No dejes que se enfrente a aquello para lo que aún no está listo. Hay situaciones que requieren la intervención de un adulto.
Ayúdale a canalizar la frustración de forma constructiva: es necesario que aprenda a identificarla, nombrarla y después encontrar una manera de desactivar la agresividad que pueda generar: sencillas técnicas de respiración diafragmática, el ejercicio físico intenso (correr, saltar, gritar…).
No minimices ni anules el llanto. Llorar es una respuesta necesaria, positiva y posterior a la agresividad que genera la frustración, por tanto, es un paso previo para neutralizar la impotencia y sentirnos más preparados para el aprendizaje posterior.
Sé empático de verdad. Escucha sus razones y trata de que hable sobre todo de emociones, de cómo se siente. Hablar de ello, es el principio de la aceptación y, por tanto, de empezar a encontrar sus propias maneras de resolverlo. Contar un suceso parecido que te ocurrió a ti cuando eras pequeño, suele ser percibido por el niño como que estás entendiendo realmente su situación dado que la viviste y en ese saberse comprendido hay un enorme camino recorrido.
La persistencia en la tarea no tiene que ser seguida ni insistente. Si el niño está intentando algo que no consigue y se frustra, puede ser bueno cambiar de actividad y volver a ello más tarde, cuando el ánimo haya cambiado. Negócialo con él previamente.

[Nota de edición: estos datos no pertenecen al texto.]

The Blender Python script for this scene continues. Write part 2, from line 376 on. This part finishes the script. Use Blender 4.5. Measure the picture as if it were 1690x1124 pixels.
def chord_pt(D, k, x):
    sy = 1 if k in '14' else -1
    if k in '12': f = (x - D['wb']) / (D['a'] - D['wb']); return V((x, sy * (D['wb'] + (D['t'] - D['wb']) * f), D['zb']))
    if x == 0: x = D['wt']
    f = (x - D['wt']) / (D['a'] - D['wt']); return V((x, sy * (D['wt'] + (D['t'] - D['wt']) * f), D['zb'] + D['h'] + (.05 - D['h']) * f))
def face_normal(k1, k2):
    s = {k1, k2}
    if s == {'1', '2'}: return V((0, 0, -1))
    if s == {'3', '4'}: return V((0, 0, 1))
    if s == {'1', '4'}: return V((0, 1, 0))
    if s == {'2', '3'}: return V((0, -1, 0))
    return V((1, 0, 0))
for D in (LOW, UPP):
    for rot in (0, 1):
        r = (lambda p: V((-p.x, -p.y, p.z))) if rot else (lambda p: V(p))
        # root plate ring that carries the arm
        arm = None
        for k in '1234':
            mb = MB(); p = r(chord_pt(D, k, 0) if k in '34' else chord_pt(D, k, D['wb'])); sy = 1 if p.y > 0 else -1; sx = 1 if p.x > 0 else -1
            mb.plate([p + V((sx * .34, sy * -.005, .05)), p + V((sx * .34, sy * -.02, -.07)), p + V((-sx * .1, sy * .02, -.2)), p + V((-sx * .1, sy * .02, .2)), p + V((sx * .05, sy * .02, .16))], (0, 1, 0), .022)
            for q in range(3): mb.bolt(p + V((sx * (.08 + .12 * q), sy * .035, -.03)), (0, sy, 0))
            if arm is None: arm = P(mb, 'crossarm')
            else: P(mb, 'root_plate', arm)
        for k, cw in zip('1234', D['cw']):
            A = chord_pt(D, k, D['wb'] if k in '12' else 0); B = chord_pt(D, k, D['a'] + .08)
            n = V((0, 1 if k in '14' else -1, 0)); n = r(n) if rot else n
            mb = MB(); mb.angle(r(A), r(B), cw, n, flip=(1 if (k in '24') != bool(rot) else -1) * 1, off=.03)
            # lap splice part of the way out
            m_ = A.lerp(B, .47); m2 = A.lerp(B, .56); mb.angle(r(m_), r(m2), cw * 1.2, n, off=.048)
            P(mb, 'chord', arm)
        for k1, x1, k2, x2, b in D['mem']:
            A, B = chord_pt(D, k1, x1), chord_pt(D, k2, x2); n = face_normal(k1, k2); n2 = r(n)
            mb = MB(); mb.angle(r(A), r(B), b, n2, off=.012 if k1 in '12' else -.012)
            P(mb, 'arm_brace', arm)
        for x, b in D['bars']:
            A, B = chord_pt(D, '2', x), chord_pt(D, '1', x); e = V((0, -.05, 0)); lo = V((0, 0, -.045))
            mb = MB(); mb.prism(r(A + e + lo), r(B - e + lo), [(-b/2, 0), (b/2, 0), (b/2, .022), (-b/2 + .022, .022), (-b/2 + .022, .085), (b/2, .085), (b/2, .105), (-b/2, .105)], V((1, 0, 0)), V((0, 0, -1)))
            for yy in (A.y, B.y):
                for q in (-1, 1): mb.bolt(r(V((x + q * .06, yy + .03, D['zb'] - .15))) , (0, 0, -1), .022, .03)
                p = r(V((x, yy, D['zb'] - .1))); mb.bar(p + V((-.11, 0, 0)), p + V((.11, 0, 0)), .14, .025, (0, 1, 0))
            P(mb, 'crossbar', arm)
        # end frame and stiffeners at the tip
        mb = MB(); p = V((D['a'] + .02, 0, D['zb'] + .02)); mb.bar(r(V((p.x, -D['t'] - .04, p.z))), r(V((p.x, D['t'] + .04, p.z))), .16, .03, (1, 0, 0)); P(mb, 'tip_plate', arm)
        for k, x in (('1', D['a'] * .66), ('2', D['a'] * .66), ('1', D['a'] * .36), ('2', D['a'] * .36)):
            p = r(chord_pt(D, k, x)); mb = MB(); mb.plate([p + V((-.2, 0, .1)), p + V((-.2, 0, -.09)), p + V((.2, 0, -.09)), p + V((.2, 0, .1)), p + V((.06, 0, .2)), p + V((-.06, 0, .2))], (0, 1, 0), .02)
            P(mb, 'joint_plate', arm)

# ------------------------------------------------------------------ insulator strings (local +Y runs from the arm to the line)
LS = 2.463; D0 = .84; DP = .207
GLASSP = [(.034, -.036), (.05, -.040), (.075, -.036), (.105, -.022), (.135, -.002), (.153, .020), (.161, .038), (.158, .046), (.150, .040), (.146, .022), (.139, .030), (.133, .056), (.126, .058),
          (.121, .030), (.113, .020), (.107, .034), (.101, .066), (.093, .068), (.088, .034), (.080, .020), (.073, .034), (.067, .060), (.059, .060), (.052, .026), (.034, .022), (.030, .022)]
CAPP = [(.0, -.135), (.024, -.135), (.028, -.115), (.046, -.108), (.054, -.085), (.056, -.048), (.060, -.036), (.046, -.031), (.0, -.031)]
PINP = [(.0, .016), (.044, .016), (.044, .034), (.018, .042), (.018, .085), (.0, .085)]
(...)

Dale la ayuda justa y cuando la pida. Es importante que aprendan también a pedir ayuda cuando sientan que la necesitan, pero no des más de lo que es necesario, dale solo aquello que le permita seguir por sí mismo. Los padres tendemos a hacerlo por ellos en la creencia de que les estamos ayudando, pero es una ayuda cortoplacista y que parchea una situación concreta en lugar de generar recursos adaptativos de personalidad a largo plazo. En definitiva, no te preocupes demasiado por cuánto puedes hacer por tus hijos, sino por cuánto pueden hacer por sí mismos y cuánta solidez vital han construido, gracias a cómo fueron educados.